— Start —

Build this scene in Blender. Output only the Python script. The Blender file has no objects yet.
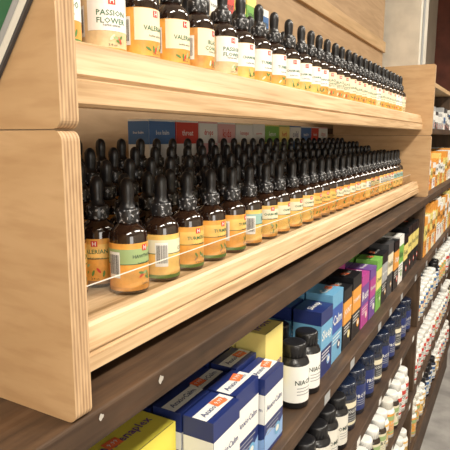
import bpy, math, random
from mathutils import Vector, Matrix
random.seed(7)
scene = bpy.context.scene
COL = scene.collection
B = 1.197      # top of brown shelf
CAMZ = 1.4

# ------------------------------------------------------------ materials
MATS = {}
def mat(name, col, rough=0.5, spec=0.5, metal=0.0, coat=0.0, noise=0.0, nscale=60.0):
    if name in MATS: return MATS[name]
    m = bpy.data.materials.new(name); m.use_nodes = True
    nt = m.node_tree; b = nt.nodes['Principled BSDF']
    c = (col[0], col[1], col[2], 1)
    b.inputs['Base Color'].default_value = c
    b.inputs['Roughness'].default_value = rough
    b.inputs['Specular IOR Level'].default_value = spec
    b.inputs['Metallic'].default_value = metal
    b.inputs['Coat Weight'].default_value = coat
    if noise > 0:
        tc = nt.nodes.new('ShaderNodeTexCoord'); n = nt.nodes.new('ShaderNodeTexNoise')
        n.inputs['Scale'].default_value = nscale; n.inputs['Detail'].default_value = 4
        r = nt.nodes.new('ShaderNodeValToRGB')
        r.color_ramp.elements[0].position = .35; r.color_ramp.elements[1].position = .65
        r.color_ramp.elements[0].color = tuple(max(0, x*(1-noise)) for x in col)+(1,)
        r.color_ramp.elements[1].color = tuple(min(1, x*(1+noise)) for x in col)+(1,)
        nt.links.new(tc.outputs['Object'], n.inputs['Vector'])
        nt.links.new(n.outputs['Fac'], r.inputs['Fac'])
        nt.links.new(r.outputs['Color'], b.inputs['Base Color'])
    MATS[name] = m
    return m

def wood(name, c1, c2, scale, rough=0.45, bump=0.15, dist=1.5, contrast=(.3,.7), coat=0.0, blotch=0.0, fine=0.0):
    m = bpy.data.materials.new(name); m.use_nodes = True
    nt = m.node_tree; N = nt.nodes; L = nt.links; b = N['Principled BSDF']
    tc = N.new('ShaderNodeTexCoord'); mp = N.new('ShaderNodeMapping')
    mp.inputs['Scale'].default_value = scale
    L.new(tc.outputs['Object'], mp.inputs['Vector'])
    n = N.new('ShaderNodeTexNoise'); n.inputs['Scale'].default_value = 1.0
    n.inputs['Detail'].default_value = 8; n.inputs['Distortion'].default_value = dist
    L.new(mp.outputs['Vector'], n.inputs['Vector'])
    r = N.new('ShaderNodeValToRGB')
    r.color_ramp.elements[0].position = contrast[0]; r.color_ramp.elements[1].position = contrast[1]
    r.color_ramp.elements[0].color = c1+(1,); r.color_ramp.elements[1].color = c2+(1,)
    L.new(n.outputs['Fac'], r.inputs['Fac'])
    out = r.outputs['Color']
    def mult(out, fac, sc, lo, p0, p1, det=5):
        n2 = N.new('ShaderNodeTexNoise'); n2.inputs['Scale'].default_value = 1; n2.inputs['Detail'].default_value = det
        mp2 = N.new('ShaderNodeMapping'); mp2.inputs['Scale'].default_value = sc
        L.new(tc.outputs['Object'], mp2.inputs[0]); L.new(mp2.outputs[0], n2.inputs['Vector'])
        mx = N.new('ShaderNodeMix'); mx.data_type = 'RGBA'; mx.blend_type = 'MULTIPLY'
        mx.inputs[0].default_value = fac
        L.new(out, mx.inputs[6])
        r2 = N.new('ShaderNodeValToRGB'); r2.color_ramp.elements[0].position=p0; r2.color_ramp.elements[1].position=p1
        r2.color_ramp.elements[0].color=lo+(1,); r2.color_ramp.elements[1].color=(1,1,1,1)
        L.new(n2.outputs['Fac'], r2.inputs['Fac']); L.new(r2.outputs['Color'], mx.inputs[7])
        return mx.outputs[2]
    if blotch > 0: out = mult(out, blotch, (14,14,14), (.35,.33,.3), .35, .65)
    if fine > 0: out = mult(out, fine, tuple(v*4 for v in scale), (.62,.50,.38), .38, .52, 3)
    L.new(out, b.inputs['Base Color'])
    b.inputs['Roughness'].default_value = rough
    b.inputs['Coat Weight'].default_value = coat
    bp = N.new('ShaderNodeBump'); bp.inputs['Strength'].default_value = bump; bp.inputs['Distance'].default_value = .001
    L.new(n.outputs['Fac'], bp.inputs['Height']); L.new(bp.outputs['Normal'], b.inputs['Normal'])
    MATS[name] = m
    return m

wood('ply_face', (.50,.31,.155), (.62,.41,.225), (4,4,22), rough=.5, bump=.05, contrast=(.3,.75), fine=.22)
wood('pine_rail', (.50,.33,.175), (.72,.53,.33), (60,2.0,60), rough=.45, bump=.08, fine=.45)
wood('pine_back', (.40,.26,.13), (.56,.38,.21), (40,2,40), rough=.55)
wood('back_panel_wood', (.34,.22,.12), (.46,.31,.18), (5,3,30), rough=.6)
wood('brown_shelf', (.040,.021,.011), (.115,.062,.031), (45,2.5,45), rough=.6, bump=.4, blotch=.65, fine=.5)
wood('brown_upright', (.05,.028,.015), (.13,.075,.04), (40,40,2.5), rough=.55, bump=.3, blotch=.5)

def ply_edge():
    m = bpy.data.materials.new('ply_edge'); m.use_nodes = True
    nt = m.node_tree; N = nt.nodes; L = nt.links; b = N['Principled BSDF']
    tc = N.new('ShaderNodeTexCoord'); sp = N.new('ShaderNodeSeparateXYZ')
    L.new(tc.outputs['Object'], sp.inputs[0])
    mu = N.new('ShaderNodeMath'); mu.operation = 'MULTIPLY'; mu.inputs[1].default_value = 2*math.pi/.0030
    L.new(sp.outputs['Y'], mu.inputs[0])
    sn = N.new('ShaderNodeMath'); sn.operation = 'SINE'; L.new(mu.outputs[0], sn.inputs[0])
    n = N.new('ShaderNodeTexNoise'); n.inputs['Scale'].default_value = 1
    n.inputs['Detail'].default_value = 6
    mp = N.new('ShaderNodeMapping'); mp.inputs['Scale'].default_value = (90,300,45)
    L.new(tc.outputs['Object'], mp.inputs[0]); L.new(mp.outputs[0], n.inputs['Vector'])
    ad = N.new('ShaderNodeMath'); ad.operation='MULTIPLY_ADD'; ad.inputs[1].default_value=.25; ad.inputs[2].default_value=0
    L.new(sn.outputs[0], ad.inputs[0])
    ad2 = N.new('ShaderNodeMath'); ad2.operation='ADD'; L.new(ad.outputs[0],ad2.inputs[0]); L.new(n.outputs['Fac'],ad2.inputs[1])
    r = N.new('ShaderNodeValToRGB')
    r.color_ramp.elements[0].position=.15; r.color_ramp.elements[0].color=(.28,.165,.085,1)
    r.color_ramp.elements[1].position=.80; r.color_ramp.elements[1].color=(.55,.37,.21,1)
    L.new(ad2.outputs[0], r.inputs['Fac']); L.new(r.outputs['Color'], b.inputs['Base Color'])
    b.inputs['Roughness'].default_value=.65
    MATS['ply_edge']=m
ply_edge()

def seal_mat():
    m = bpy.data.materials.new('cap_seal'); m.use_nodes = True
    nt = m.node_tree; N = nt.nodes; L = nt.links; b = N['Principled BSDF']
    tc = N.new('ShaderNodeTexCoord'); n = N.new('ShaderNodeTexNoise')
    n.inputs['Scale'].default_value=1; n.inputs['Detail'].default_value=2
    mp = N.new('ShaderNodeMapping'); mp.inputs['Scale'].default_value=(380,380,330)
    L.new(tc.outputs['Object'], mp.inputs[0]); L.new(mp.outputs[0], n.inputs['Vector'])
    r = N.new('ShaderNodeValToRGB')
    r.color_ramp.elements[0].position=.60; r.color_ramp.elements[0].color=(.012,.012,.014,1)
    r.color_ramp.elements[1].position=.66; r.color_ramp.elements[1].color=(.40,.40,.42,1)
    L.new(n.outputs['Fac'], r.inputs['Fac']); L.new(r.outputs['Color'], b.inputs['Base Color'])
    b.inputs['Roughness'].default_value=.3
    MATS['cap_seal']=m
seal_mat()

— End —

Challenge: Search the lines for the string "scene" and copy every line that has it.

Response to this exercise:
Build this scene in Blender. Output only the Python script. The Blender file has no objects yet.
scene = bpy.context.scene
COL = scene.collection